Итого, Вайбель сделал качественную, многоплановую и представительную выставку. В ее составе соблюден оптимальный баланс звезд первой, второй и третьей величины, баланс «социальщиков» и «интровертов», баланс высокотехнологичных медиа и «дешевого» искусства. Короче, в ней соблюдено всё. Это, несомненно, достоинство выставки – и это же ее недостаток. Здесь всё «как надо», очень много искусства хорошего, качественного, но почти нет искусства «цепляющего».
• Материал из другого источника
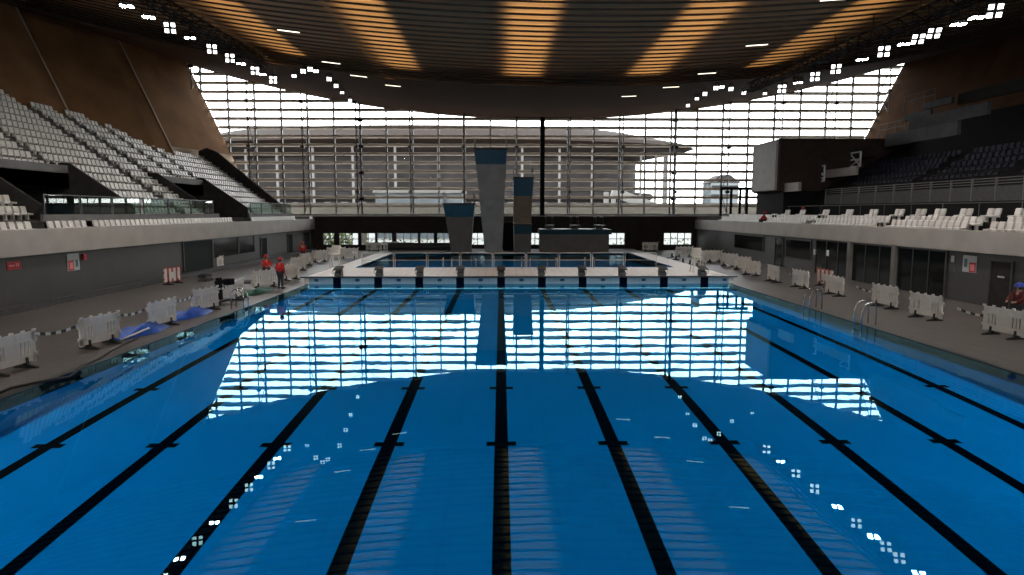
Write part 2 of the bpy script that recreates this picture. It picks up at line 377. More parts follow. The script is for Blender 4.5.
for i, (a, b, z0, z1, l) in enumerate(((735, 764, 1.0, 2.3, 'far dark window strip of the right wall'), (776, 784, 0, 2.3, 'narrow dark door of the right wall'), (787, 812, .9, 2.3, 'middle dark window of the right wall'),
        (817, 852, .02, 2.42, 'farthest of three wide dark glass fronts on the right'), (854, 897, .02, 2.42, 'middle of three wide dark glass fronts on the right'), (900, 949, .02, 2.42, 'nearest of three wide dark glass fronts on the right'),
        (994, 1016, .02, 2.2, 'flush dark grey door near the right edge'))):
    nm = 'window_%d' % (i + 3) if i not in (1, 6) else 'door_%d' % (i + 5)
    o, y0, y1 = wall_panel(nm, WR, a, b, z0, z1, M['dark_glass'] if i != 6 else M['dark'], 'R', l)
    if 3 <= i <= 5:
        g = MB()
        for k in range(1, 3): yy = y0 + (y1 - y0) * k / 3; g.box(WR - .08, WR - .03, yy - .03, yy + .03, z0, z1)
        g.build('mullion', M['steel'], o)
for p in ((854 - .8, 'a'), (898.5, 'b')):
    yy = at_x(p[0], 240, WR).y
    struct('trim_5', MB().box(WR - .28, WR - .05, yy - .16, yy + .16, 0, 2.5), M['concrete'], 'concrete pier between the wide glass fronts')

def balcony(name, xa, xb, z0, z1, lab):
    struct(name, MB().box(min(xa, xb), max(xa, xb), -6, YB, z0, z1), M['fascia'], lab, bevel=.03)
balcony('left_balcony_parapet', WL - .05, WL + .25, 2.4, 3.58, 'beige concrete front of the left balcony')
balcony('right_balcony_parapet', WR - .25, WR + .05, 2.45, 3.48, 'beige concrete front of the right balcony')
struct('left_balcony_floor', MB().box(-46, WL - .05, -6.5, YW - .4, 2.45, 3.0).box(-46, -23.3, -6.5, YW - .4, 3.0, 3.85), M['dark'], 'left balcony slab')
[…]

Для меня самым показательным эпизодом стал бокс, в котором выставлялась видеоработа «Тревожные состояния» российской художницы Алины Гуткиной. На вернисаже случилась неполадка с проектором, и по недосмотру организаторов вместо видео на экране застыл статичный кадр. Тем не менее публика с умными лицами созерцала этот результат поломки техники; в павильон с неработающим проектором даже время от времени выстраивалась очередь. Вряд ли можно придумать более выразительную метафору слома коммуникации между искусством и зрителем. Современное искусство – это что-то такое непонятное, но глубокомысленное и жутко модное, и если нам показывают застывшее расплывчатое пятно на экране, значит, так и надо. Сразу возникла идея так же сломать всю прочую аппаратуру на выставке и посмотреть, заметит ли кто подвох. Такой форс-мажор поднимает еще множество вопросов – и о статусе технологий, и об опосредованности художественного высказывания, и об участии зрителя… Однако факт остается фактом: в этом инциденте искусство – в конвенциональном, хорошо упакованном виде, в каком оно предстало «переписывая миры» – продемонстрировало провал попытки прямой коммуникации.